A lamp detail at Boulevard
Verdigris metal
Boulevard’s signature Art Nouveau decor is revealed primarily through its organic shapes, sinuous lines, vegetal motifs, and mosaic columns that recall Tiffany lampshades of the era, but Fulk underscored the theme—subtly, but to great effect—by refinishing all of the original metalwork (from the lampposts plucked from the streets of Chicago to the riveted ceiling beams, a nod to the Bay Bridge, according to Oakes) in verdigris. “It created this beautiful, greenish patina that lightened the space,” Fulk says. In addition to drawing attention to the restaurant’s formerly unsung barrel-vaulted brick ceiling, the color is also reminiscent of the metal architecture of the iconic Art Nouveau Métro entrances in Paris, which jibes with Fulk’s more transatlantic interpretation of Boulevard’s aforementioned riveted beams. “They remind me of the Eiffel Tower,” he says.
Luxury textiles
Where once there was clubby, dark brown leather, there is now an unapologetic onslaught of lavish fabrics by Pierre Frey, Jim Thompson, and KFI that cover everything from the chair cushions to the banquettes to the walls. While the textiles function foremost as a hefty dose of personality-driven color in a space that tends toward masculine gravitas, upon closer inspection, they bear details like a KFI-designed royal blue peacock pattern on the dining room walls and thick-wale texture on the teal lounge seating.
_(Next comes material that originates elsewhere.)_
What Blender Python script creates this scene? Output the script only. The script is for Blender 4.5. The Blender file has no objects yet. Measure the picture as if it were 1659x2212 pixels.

Even the barrel ceilings above the dining room have been upholstered in custom crimson fabric for sound absorption, and, as Fulk says, “one less hard surface, and one more burst of color.”
Outside of Boulevard, looking toward the San Francisco Bay Bridge and the Bay beyond.
“We really leaned into the use of color and patterns,” the designer continues. “I think the fabric was the one thing that unified the metals, mosaics, brick, and murals.” Oakes concurs. “Left to my own devices, I’m not sure I would have been able to pull it off,” the chef says. “But I guess that’s why I keep Ken around.”